著者
池内 慈朗
出版者
美術科教育学会
雑誌
美術教育学 : 美術科教育学会誌 (ISSN:0917771X)
巻号頁・発行日
no.29, pp.37-48, 2008-03-27

本論考では,ハーバード・プロジェクト・ゼロの傘下でエレン・ウイナーらが指揮した研究チームがプロジェクトREAPで,美術や音楽などの芸術が,主要教科の成績を向上させるのに役立つという主張には証拠があるのか否かという問題について系統的に検証したものである。REAPでは,芸術の有益性を示した過去の研究をメタ分析という手法で大規模な分析をしている。
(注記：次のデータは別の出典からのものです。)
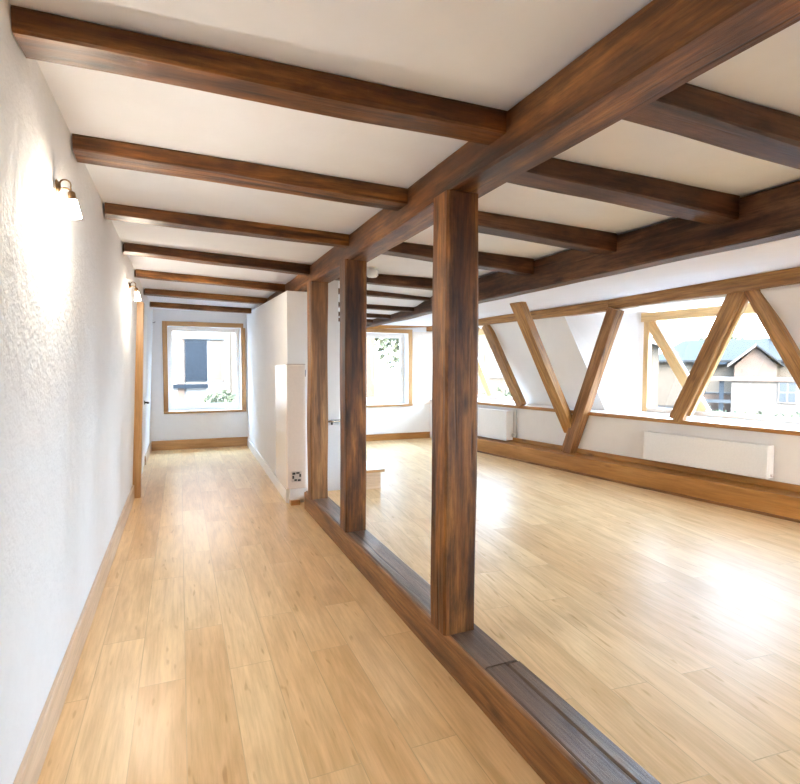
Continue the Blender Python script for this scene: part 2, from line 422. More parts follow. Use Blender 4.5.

本論考では,美術と他教科の関係性について,(1)美術の学習は他教科の成績を上げられるのか(2)英語と美術の成績の関係(3)美術の学習は創造性を生みだすか,また,音楽,ダンスなどの研究の分析結果についての研究結果をもとに考察した。REAPの分析結果および,REAPシンポジウムなどの資料,ウイナーによる一連の発言をもとに,米国において繰り広げられた美術教育の正当性についての議論について再考した。さらに,プロジェクト・ゼロの研究成果である「学習の転移」といった認知心理学的視点などをもとに美術教育の正当化に関する考察を行なったものである。